Poblenou Cemetery

Our next foray into the life and history of Barcelona was a visit to the Cemetery of Poblenou (meaning new town), the oldest cemetery in Barcelona, created in 1775 by Barcelona’s Bishop Josep Climent as a solution to the lack of space and insalubrious conditions of burying the dead (often called “cadavers” instead of “bodies” in Catalan) in the parishes within the walled city.
It was completely destroyed by Napoleon’s forces in 1813 but, since Spain didn’t fall to the Emperor, the cemetery was redesigned and blessed in 1819, becoming a working cemetery once again. It was designed along egalitarian lines, with all burial chambers lined up in quiet, almost serene rows. This concept pleased the merchants and bourgeois of Barcelona, and fell in line with their commercial and political aspirations (what better to be buried beside the aristocracy?) Sadly, in 1821, the cemetery saw thousands of burials due to a cholera epidemic in Barcelona. Many were buried in common graves without a name or a date.

Throughout the years, the cemetery saw many changes and extensions. One of them in 1849 was the addition of a chapel and a pantheon, where important merchants and bourgeois could now demonstrate –even in death– their aesthetics, good taste, social standing and financial worth. The upside was that many hired renowned architects and sculptors for the construction of their mausoleums, which has given the city fine examples of their work. The downside was that not everyone had great good taste.

Because, I presume, of their lack of real estate to bury their dead, Barcelona has chosen to commemorate them in square cubicles piled four, six, and eight levels high. There are kilometres of these cubicles, set into islands with central tombs for the rich. It reminds me of our interior crematoria, although since here they don’t have the little problem of snow, they can line them up outside.

The pantheon, on the other hand, reminded me that mortals are not free of hubris, even in death. Most of the overdone mausoleums are now falling into disrepair because they no longer have people to take care of them. Does that mean that these names have been completely forgotten? One can see the irony.

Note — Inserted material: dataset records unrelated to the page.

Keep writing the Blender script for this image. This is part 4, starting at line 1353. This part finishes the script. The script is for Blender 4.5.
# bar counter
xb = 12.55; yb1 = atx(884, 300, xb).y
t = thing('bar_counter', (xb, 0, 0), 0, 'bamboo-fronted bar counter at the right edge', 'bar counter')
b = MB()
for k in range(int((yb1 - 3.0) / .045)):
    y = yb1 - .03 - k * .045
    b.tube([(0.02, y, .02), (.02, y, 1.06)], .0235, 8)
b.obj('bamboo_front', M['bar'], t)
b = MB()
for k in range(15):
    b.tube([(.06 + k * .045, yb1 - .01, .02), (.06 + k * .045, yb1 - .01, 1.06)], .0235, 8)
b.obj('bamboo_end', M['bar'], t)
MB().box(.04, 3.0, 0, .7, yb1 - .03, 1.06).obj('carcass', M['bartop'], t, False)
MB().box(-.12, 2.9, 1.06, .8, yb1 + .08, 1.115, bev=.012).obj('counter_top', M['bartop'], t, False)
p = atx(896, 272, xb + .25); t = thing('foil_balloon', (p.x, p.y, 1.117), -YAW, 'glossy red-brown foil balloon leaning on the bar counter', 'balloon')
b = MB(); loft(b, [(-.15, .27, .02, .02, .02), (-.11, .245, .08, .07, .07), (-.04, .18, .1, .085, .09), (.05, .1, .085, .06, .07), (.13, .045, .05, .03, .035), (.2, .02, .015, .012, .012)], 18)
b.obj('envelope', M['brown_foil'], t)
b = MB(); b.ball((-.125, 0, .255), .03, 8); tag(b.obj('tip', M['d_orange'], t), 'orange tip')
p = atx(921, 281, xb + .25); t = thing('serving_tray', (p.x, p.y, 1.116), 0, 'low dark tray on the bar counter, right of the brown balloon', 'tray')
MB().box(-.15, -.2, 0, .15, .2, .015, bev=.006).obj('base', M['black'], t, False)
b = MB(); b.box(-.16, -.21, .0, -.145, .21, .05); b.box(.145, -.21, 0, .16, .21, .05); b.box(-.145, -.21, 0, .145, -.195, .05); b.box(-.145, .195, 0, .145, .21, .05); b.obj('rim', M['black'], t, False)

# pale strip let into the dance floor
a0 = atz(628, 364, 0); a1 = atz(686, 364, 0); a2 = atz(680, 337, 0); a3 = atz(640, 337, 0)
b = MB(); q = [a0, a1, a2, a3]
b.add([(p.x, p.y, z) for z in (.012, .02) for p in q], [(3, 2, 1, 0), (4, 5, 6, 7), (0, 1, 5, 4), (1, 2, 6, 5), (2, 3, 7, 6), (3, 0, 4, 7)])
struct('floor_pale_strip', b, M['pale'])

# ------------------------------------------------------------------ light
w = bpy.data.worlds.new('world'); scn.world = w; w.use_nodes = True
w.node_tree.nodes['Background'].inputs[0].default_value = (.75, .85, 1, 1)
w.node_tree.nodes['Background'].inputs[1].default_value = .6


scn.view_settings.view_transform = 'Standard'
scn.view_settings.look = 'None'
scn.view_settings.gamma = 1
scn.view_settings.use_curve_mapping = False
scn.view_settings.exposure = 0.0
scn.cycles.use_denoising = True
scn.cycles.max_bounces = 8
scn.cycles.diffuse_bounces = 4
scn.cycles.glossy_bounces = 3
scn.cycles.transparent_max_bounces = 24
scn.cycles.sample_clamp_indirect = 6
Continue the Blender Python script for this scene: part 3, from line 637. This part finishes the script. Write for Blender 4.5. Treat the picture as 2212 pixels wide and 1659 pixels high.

Why do we visit these places where no one lives? For the eerie peace you can find nowhere else. For the love of family shown through a well-tended spot, or the heartbreaking solitude of others, where moss, weeds, and crumbled stone have taken over. For the stories of lives well-lived or for souls forgotten, but remembered for a few short moments while we read their names and the interval between their birth and their death. These places remind us we are alive and still have time to do well with the time we have.